YOUR INSTRUCTIONS =>
Copy the full set of lines exactly as given.

──────

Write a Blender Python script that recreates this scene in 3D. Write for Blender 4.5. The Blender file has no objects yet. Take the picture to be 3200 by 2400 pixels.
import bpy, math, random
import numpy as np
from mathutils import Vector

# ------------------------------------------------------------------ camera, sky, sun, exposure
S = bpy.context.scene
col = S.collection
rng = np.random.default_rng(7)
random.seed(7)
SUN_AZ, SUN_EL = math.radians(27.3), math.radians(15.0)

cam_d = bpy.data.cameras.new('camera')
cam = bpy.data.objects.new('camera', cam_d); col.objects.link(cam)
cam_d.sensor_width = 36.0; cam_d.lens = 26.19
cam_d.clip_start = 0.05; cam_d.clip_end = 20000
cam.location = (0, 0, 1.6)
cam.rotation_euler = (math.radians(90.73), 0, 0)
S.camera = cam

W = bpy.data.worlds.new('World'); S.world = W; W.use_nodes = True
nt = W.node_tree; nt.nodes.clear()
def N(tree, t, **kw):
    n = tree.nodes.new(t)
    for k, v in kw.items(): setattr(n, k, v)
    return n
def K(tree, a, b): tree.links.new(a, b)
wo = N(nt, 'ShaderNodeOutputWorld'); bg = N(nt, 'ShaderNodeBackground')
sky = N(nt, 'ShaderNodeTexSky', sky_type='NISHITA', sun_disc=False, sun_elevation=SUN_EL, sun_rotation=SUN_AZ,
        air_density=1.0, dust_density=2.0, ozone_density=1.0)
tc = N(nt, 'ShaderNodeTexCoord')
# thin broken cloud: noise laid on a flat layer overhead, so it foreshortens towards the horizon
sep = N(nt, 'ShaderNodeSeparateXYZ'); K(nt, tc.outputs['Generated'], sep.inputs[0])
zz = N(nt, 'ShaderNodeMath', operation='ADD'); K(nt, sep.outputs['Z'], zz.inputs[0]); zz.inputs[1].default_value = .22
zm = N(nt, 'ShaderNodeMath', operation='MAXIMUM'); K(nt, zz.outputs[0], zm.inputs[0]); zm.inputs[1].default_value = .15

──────

EXERCISE OUTPUT =>
Write a Blender Python script that recreates this scene in 3D. Write for Blender 4.5. The Blender file has no objects yet. Take the picture to be 3200 by 2400 pixels.
import bpy, math, random
import numpy as np
from mathutils import Vector

# ------------------------------------------------------------------ camera, sky, sun, exposure
S = bpy.context.scene
col = S.collection
rng = np.random.default_rng(7)
random.seed(7)
SUN_AZ, SUN_EL = math.radians(27.3), math.radians(15.0)

cam_d = bpy.data.cameras.new('camera')
cam = bpy.data.objects.new('camera', cam_d); col.objects.link(cam)
cam_d.sensor_width = 36.0; cam_d.lens = 26.19
cam_d.clip_start = 0.05; cam_d.clip_end = 20000
cam.location = (0, 0, 1.6)
cam.rotation_euler = (math.radians(90.73), 0, 0)
S.camera = cam

W = bpy.data.worlds.new('World'); S.world = W; W.use_nodes = True
nt = W.node_tree; nt.nodes.clear()
def N(tree, t, **kw):
    n = tree.nodes.new(t)
    for k, v in kw.items(): setattr(n, k, v)
    return n
def K(tree, a, b): tree.links.new(a, b)
wo = N(nt, 'ShaderNodeOutputWorld'); bg = N(nt, 'ShaderNodeBackground')
sky = N(nt, 'ShaderNodeTexSky', sky_type='NISHITA', sun_disc=False, sun_elevation=SUN_EL, sun_rotation=SUN_AZ,
        air_density=1.0, dust_density=2.0, ozone_density=1.0)
tc = N(nt, 'ShaderNodeTexCoord')
# thin broken cloud: noise laid on a flat layer overhead, so it foreshortens towards the horizon
sep = N(nt, 'ShaderNodeSeparateXYZ'); K(nt, tc.outputs['Generated'], sep.inputs[0])
zz = N(nt, 'ShaderNodeMath', operation='ADD'); K(nt, sep.outputs['Z'], zz.inputs[0]); zz.inputs[1].default_value = .22
zm = N(nt, 'ShaderNodeMath', operation='MAXIMUM'); K(nt, zz.outputs[0], zm.inputs[0]); zm.inputs[1].default_value = .15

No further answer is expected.